L’écriture et le printemps.
Oui, il y a un rapport entre l’écriture et le printemps, ou plutôt moi, j’en trouve un et j’espère qu’il pourra vous servir.
Pendant trois semaines, j’ai surveillé le mirabellier du jardin. Je n’arrivais pas à deviner si les bourgeons allaient produire des feuilles ou des fleurs. Il parait que des bourgeons pointus donnent des feuilles, des bourgeons ronds des fleurs. Je voyais plutôt de bourgeons pointus. Tout à coup, ils se sont arrondis. Un matin, les premiers d’entre eux avaient éclaté. Deux jours après, l’arbre était tout blanc.
Puis il a gelé. Il reste de tout petits fruits, certains encore verts d’autres bien trop marrons… et pour moi une grosse déception. Ce n’est pas cette année encore que nous cuisinerons les tartes et des confitures dont nous rêvions jusqu’à la veille.
Le printemps… et l’écriture
Dans l’écriture, je fais souvent la même expérience. D’abord, il y a cette petite idée, quelques mots ou une image qui sont comme les premières sensations, un frisson dans l’air un peu plus tiède, l’intuition que quelque chose peut paraître. Puis, si les conditions sont bonnes, l’idée parfois grandit. Arrive alors ce moment exaltant où l’idée toute neuve gonfle, se nourrit et semble porter en elle un monde de possibilités parfaites, de renouvellements et de réussites. Mais comme pour les bourgeons, il faut bien reconnaître que souvent l’idée avorte -ne désespérons pas non plus, nous n’aurons qu’à dire qu’elle prépare le terrain pour d’autres, qui, un jour j’espère, finiront par fleurir- pas assez nourrie, pas assez profonde, pas assez forte, encore pour fleurir puis mûrir en récit.

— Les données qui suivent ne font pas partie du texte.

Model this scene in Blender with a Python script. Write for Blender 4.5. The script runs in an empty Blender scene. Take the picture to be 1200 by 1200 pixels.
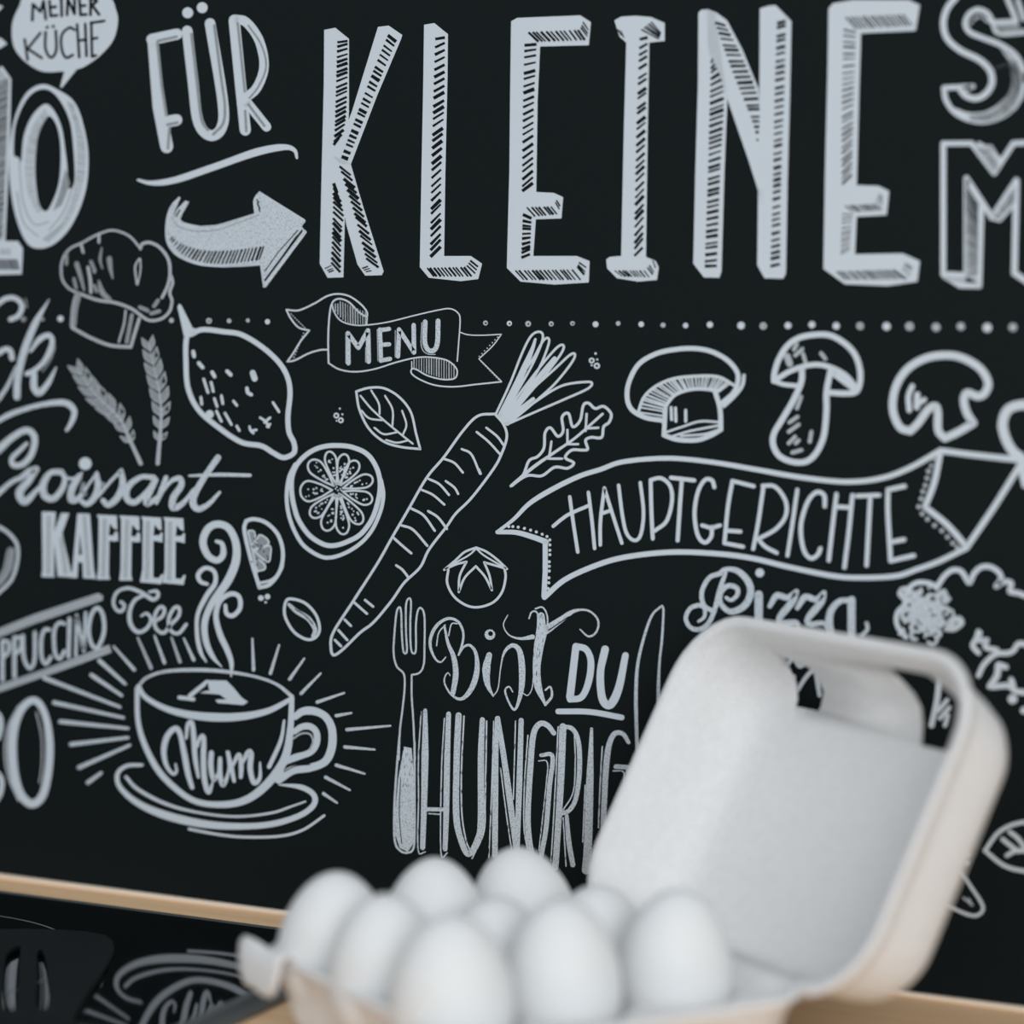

Je ne sais ce qu’il adviendra des fruits rescapés de mon mirabellier. Depuis six ans que nous l’avons installé dans le jardin, il n’a vraiment donné qu’une fois. Au niveau littéraire, j’ai trois gros projets personnels en cours et un projet en groupe, pour l’un de mes ateliers. Je suis assez optimiste pour le projet de groupe qui arrive bientôt à son terme. Pour mes projets personnels, c’est plus compliqué.
Une expérience partagée.
Ce qui me rassure, c’est que c’est une expérience semble-t-il assez commune. En ce moment, je lis le Journal d’un écrivain de Virginia Woolf et combien de fois passe-t-elle de l’exaltation la plus grande à la perte de confiance totale ? Dans les Journaux de travail de Steinbeck, dans certaines lettres de Flaubert, on trouve également les mêmes va-et-vient d’états d’âme.
Sans se comparer à ces grands auteurs, on peut au moins relativiser. Comme pour les fruits du mirabellier, on verra bien. En continuant bien sûr à travailler, amender, protéger, réfléchir, nourrir et surtout écrire, écrire, écrire.